TASK TO CARRY OUT
Give the number of lines that include the word "Blender", and nothing else.

(Scene script records)
'''

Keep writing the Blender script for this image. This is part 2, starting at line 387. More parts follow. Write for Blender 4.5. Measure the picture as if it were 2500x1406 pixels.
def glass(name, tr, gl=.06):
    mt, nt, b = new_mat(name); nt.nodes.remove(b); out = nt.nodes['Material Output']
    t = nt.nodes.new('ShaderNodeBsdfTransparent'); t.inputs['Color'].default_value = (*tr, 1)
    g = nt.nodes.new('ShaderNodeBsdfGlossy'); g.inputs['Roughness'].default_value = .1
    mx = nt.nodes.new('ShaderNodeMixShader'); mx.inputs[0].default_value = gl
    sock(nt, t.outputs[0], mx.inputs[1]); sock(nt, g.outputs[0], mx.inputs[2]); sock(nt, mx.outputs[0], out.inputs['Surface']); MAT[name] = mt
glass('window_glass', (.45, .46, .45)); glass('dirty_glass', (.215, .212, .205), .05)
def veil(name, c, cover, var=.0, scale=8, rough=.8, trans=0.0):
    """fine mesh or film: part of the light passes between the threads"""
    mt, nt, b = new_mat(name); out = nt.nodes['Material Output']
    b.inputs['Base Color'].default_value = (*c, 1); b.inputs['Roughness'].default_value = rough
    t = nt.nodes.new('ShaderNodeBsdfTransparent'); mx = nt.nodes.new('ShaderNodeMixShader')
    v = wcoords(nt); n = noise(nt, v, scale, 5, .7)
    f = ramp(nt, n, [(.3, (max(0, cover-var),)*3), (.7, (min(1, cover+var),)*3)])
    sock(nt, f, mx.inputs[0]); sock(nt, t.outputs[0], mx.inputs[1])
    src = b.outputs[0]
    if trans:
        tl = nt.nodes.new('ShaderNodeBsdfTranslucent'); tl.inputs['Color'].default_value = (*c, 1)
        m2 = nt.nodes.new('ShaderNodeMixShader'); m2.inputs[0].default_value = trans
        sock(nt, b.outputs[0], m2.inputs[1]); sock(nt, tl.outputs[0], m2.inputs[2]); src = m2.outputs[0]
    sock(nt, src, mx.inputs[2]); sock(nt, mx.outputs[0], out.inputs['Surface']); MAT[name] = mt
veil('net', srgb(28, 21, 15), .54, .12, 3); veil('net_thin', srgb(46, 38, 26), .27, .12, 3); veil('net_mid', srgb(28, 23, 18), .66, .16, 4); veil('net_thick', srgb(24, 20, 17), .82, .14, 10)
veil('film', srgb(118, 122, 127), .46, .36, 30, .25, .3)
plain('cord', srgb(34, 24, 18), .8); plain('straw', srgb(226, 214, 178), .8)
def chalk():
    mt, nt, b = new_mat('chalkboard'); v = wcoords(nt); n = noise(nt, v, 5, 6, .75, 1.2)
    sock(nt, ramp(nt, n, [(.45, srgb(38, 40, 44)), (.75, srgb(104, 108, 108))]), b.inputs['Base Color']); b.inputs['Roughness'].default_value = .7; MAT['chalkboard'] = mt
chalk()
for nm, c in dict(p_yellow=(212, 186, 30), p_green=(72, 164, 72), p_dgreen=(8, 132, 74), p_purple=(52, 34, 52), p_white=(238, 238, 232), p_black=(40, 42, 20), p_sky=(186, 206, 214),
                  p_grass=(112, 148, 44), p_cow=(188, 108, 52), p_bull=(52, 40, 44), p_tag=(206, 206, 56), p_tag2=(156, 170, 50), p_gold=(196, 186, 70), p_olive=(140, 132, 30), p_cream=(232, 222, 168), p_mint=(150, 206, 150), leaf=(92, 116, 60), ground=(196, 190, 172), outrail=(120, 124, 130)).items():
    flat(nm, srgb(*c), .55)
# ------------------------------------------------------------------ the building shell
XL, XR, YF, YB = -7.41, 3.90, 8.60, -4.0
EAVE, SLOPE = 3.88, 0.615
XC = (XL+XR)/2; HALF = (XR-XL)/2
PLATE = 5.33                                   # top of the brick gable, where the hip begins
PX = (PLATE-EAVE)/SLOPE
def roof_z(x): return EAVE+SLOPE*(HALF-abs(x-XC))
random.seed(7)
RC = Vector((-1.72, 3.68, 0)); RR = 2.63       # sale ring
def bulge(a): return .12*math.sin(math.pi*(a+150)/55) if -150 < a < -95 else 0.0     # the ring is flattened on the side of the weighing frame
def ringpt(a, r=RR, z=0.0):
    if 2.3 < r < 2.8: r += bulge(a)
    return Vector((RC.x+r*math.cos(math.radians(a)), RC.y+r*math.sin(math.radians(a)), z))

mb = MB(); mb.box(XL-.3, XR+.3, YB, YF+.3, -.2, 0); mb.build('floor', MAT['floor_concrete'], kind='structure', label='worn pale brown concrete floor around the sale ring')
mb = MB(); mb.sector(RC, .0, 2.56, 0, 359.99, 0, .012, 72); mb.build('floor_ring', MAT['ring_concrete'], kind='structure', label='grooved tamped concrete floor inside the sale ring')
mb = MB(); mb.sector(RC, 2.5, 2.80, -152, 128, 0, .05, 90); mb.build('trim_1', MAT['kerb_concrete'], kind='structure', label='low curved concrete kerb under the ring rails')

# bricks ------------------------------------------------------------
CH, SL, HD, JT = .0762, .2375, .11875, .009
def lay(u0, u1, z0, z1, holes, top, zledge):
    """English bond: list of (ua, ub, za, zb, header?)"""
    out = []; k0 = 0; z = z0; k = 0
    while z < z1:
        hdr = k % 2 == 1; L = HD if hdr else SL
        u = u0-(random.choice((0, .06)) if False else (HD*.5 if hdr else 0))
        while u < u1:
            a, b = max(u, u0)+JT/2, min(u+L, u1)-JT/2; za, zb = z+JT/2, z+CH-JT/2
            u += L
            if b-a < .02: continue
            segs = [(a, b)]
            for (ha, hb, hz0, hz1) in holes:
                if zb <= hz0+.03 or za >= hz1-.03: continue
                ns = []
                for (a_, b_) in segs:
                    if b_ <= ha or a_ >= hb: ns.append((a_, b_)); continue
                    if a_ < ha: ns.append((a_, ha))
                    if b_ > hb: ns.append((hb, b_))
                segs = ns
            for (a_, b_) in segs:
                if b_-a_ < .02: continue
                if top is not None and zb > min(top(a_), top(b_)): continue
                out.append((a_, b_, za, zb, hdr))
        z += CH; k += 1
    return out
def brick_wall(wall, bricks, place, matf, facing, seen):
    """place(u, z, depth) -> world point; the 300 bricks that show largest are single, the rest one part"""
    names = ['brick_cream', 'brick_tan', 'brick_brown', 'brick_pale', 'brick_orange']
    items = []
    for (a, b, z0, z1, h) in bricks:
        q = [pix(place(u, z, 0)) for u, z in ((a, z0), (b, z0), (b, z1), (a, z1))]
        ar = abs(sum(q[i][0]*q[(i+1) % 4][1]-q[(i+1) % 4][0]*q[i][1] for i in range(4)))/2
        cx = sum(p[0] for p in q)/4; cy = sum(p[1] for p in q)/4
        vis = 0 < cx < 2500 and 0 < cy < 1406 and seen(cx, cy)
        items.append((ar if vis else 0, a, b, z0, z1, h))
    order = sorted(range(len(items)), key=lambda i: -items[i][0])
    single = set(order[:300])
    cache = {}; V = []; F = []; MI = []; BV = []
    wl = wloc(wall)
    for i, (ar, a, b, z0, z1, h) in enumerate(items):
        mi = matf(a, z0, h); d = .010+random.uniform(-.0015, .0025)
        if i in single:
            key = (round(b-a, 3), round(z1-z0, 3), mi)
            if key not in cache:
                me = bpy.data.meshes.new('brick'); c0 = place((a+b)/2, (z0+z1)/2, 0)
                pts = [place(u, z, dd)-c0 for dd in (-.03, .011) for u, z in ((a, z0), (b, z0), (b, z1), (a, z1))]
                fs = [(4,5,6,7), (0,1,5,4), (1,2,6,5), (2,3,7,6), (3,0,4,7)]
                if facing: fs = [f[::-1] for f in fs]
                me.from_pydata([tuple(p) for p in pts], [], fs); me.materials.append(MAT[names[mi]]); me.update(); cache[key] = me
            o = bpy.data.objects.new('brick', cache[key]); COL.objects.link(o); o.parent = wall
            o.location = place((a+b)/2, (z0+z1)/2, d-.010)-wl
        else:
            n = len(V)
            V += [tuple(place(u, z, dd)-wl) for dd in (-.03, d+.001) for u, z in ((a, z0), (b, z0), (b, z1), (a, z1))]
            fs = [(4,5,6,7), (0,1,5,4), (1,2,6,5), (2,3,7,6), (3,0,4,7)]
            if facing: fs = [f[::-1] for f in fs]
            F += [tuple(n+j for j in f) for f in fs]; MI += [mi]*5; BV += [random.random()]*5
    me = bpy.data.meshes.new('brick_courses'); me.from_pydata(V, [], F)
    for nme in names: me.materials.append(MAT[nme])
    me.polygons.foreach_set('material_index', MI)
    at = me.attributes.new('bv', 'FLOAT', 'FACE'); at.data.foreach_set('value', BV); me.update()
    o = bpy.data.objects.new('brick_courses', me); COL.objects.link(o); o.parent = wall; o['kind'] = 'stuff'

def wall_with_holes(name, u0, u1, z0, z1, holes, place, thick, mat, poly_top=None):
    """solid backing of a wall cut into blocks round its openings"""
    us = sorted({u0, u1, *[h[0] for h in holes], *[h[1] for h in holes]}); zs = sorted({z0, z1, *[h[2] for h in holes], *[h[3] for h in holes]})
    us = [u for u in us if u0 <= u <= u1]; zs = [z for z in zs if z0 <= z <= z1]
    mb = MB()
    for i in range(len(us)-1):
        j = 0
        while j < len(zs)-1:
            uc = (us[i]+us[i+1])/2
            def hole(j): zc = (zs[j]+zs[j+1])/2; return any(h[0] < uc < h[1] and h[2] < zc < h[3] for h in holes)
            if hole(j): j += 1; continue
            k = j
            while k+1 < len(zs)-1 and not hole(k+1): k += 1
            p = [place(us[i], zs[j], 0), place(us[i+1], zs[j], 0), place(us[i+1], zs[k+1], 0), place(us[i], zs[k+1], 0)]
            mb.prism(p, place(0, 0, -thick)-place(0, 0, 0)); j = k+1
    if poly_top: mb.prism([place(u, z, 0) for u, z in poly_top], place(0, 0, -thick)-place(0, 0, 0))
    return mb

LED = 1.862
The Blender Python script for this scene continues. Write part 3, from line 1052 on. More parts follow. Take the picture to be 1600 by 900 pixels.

'''

RESULT OF THE EXERCISE
2